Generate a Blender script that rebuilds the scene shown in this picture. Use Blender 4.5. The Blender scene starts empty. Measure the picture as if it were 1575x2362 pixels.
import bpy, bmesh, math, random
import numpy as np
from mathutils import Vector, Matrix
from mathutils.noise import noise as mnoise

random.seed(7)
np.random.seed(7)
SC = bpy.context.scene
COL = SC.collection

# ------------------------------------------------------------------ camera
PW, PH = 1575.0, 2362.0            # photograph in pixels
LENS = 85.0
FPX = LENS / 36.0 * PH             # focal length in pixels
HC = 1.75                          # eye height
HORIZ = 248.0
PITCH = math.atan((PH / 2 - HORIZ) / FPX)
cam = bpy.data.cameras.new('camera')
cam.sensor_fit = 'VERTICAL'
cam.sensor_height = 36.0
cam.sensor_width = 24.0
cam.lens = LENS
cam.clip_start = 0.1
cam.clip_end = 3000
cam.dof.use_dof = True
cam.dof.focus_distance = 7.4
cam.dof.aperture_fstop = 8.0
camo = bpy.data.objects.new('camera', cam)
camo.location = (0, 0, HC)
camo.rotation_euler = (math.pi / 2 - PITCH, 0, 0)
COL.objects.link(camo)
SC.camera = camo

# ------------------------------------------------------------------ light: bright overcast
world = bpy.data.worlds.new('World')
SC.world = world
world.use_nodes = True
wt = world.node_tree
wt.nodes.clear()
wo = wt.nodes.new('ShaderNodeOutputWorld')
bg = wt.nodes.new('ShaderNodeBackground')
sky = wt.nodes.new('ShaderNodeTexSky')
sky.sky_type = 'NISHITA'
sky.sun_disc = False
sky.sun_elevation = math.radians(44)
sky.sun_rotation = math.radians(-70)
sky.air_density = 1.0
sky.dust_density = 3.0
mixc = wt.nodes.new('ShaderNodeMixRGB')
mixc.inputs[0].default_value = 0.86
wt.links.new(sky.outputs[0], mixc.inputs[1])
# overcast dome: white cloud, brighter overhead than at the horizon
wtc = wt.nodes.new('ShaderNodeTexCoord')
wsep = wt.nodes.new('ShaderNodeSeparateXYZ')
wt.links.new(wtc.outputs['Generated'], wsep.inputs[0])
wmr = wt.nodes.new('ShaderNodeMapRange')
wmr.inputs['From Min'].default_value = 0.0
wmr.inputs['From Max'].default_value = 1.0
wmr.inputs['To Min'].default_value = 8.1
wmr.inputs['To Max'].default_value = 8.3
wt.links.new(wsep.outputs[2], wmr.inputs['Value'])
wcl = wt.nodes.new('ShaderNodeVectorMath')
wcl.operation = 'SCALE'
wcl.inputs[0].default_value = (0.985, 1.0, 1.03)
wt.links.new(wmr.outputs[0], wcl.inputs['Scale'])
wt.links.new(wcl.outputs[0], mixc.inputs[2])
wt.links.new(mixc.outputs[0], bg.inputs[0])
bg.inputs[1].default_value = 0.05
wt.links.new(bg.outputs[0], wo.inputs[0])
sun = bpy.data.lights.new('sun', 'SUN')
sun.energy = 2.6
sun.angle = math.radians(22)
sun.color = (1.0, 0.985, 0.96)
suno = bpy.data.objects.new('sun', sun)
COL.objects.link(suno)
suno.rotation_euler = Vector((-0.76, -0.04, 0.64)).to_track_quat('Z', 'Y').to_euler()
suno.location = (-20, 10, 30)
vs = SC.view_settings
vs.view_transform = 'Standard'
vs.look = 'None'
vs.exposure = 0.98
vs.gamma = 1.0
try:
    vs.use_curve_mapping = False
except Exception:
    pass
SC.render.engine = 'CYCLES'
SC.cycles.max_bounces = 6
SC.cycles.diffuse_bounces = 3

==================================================

Return the lines above precisely as they appear, beginning at the first line and ending at the line with "COL = SC.collection", and nothing after it.

Generate a Blender script that rebuilds the scene shown in this picture. Use Blender 4.5. The Blender scene starts empty. Measure the picture as if it were 1575x2362 pixels.
import bpy, bmesh, math, random
import numpy as np
from mathutils import Vector, Matrix
from mathutils.noise import noise as mnoise

random.seed(7)
np.random.seed(7)
SC = bpy.context.scene
COL = SC.collection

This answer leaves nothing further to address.